Thursday, December 17, 2015

Kru People: The Africans Who Vigilantly Refused to Be Captured into Slavery

kru people

The Kru people are indigenous to Liberia and the Ivory Coast. Kru were most known for seafaring and their strong resistance to capture by European enslavers in the Transatlantic slave trade. The Kru would fight vehemently and even take their own lives before surrendering to enslavement. Because of their tenacity, they were labeled as difficult and less valuable in the slave trade.

Apart from their strength in resistance, the Kru were known for their ability to effortlessly navigate the seas. Their skills in both canoeing and surfing the strong ocean currents brought upon much recognition which later afforded them work on British merchant and warships in the 1700s. Currently the Kru account for 7% of the Liberian population.

kru women

kru people monrovia

Kru, any of a group of peoples inhabiting southern Liberia and southwestern Côte d’Ivoire. The Kru languages constitute a branch of the Niger-Congo family.

The Kru are known as stevedores and fishermen throughout the west coast of Africa and have established colonies in most ports from Dakar, Senegal, to Douala, Cameroon. With related tribes—the Basa and Grebo on the coast and the Sikon, Sapo, and Padebu in the interior—they occupy nearly one-third of Liberia. The Kru are thought to have entered the country from the northeast in the 15th to 17th century. There are about 24 subgroups with dialectal and cultural differences. Their political organization was traditionally uncentralized, each subgroup inhabiting a number of autonomous towns. Within each town social organization is based on exogamous patrilineal clans. Clan heads and titled officials make up the council of the town chief. 
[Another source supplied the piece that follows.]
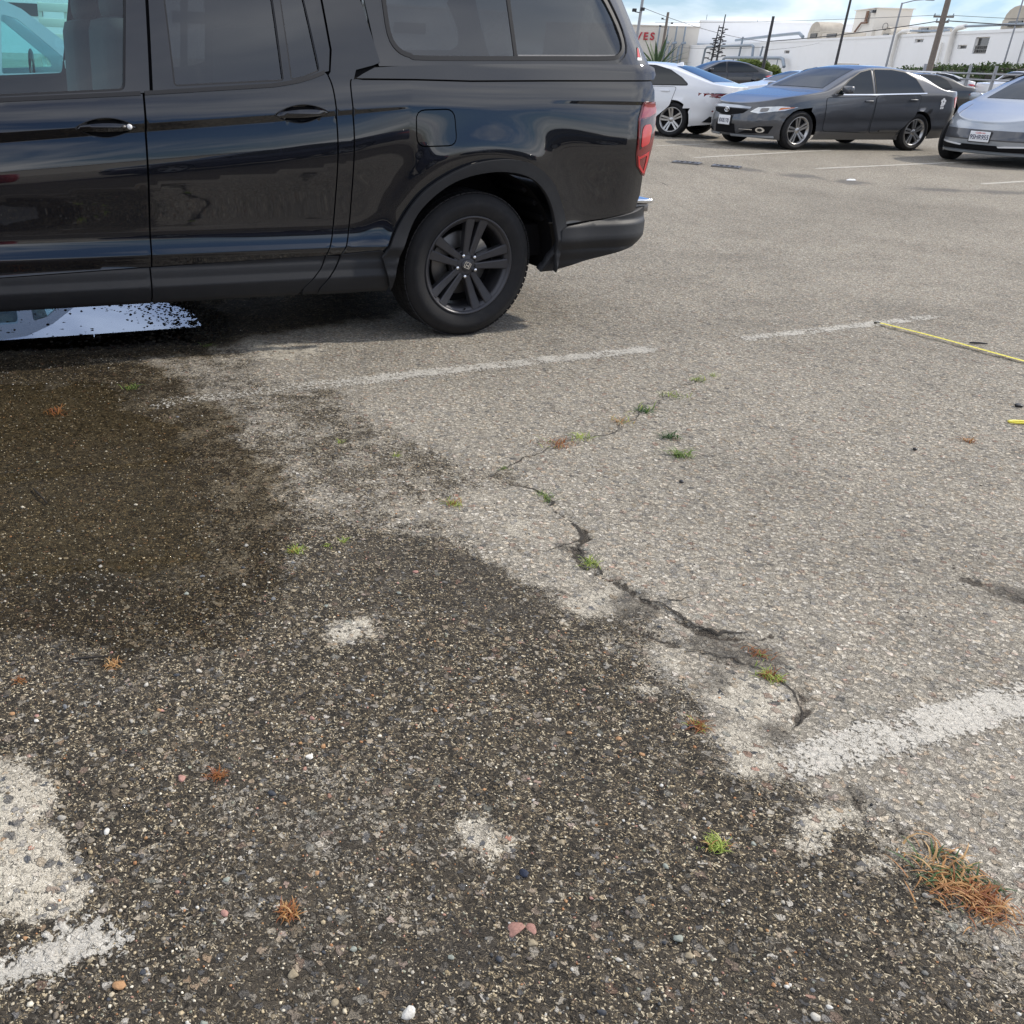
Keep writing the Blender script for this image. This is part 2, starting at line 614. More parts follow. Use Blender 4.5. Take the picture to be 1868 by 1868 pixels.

Although not hereditary, some titles are associated with particular clans or military age grades. With the Liberian government moving since about 1920 toward more centralized administration, some traditional offices have changed function or disappeared. Kru economy is based on fishing and the production of rice and cassava. The coastlands are cut by a series of unbridged rivers that have restricted economic progress, so that there has been a continuing exodus of young people to Monrovia, Liberia. By the late 20th century there were probably more Kru outside tribal territory than within. The largest single Kru community in the late 20th century was in Monrovia.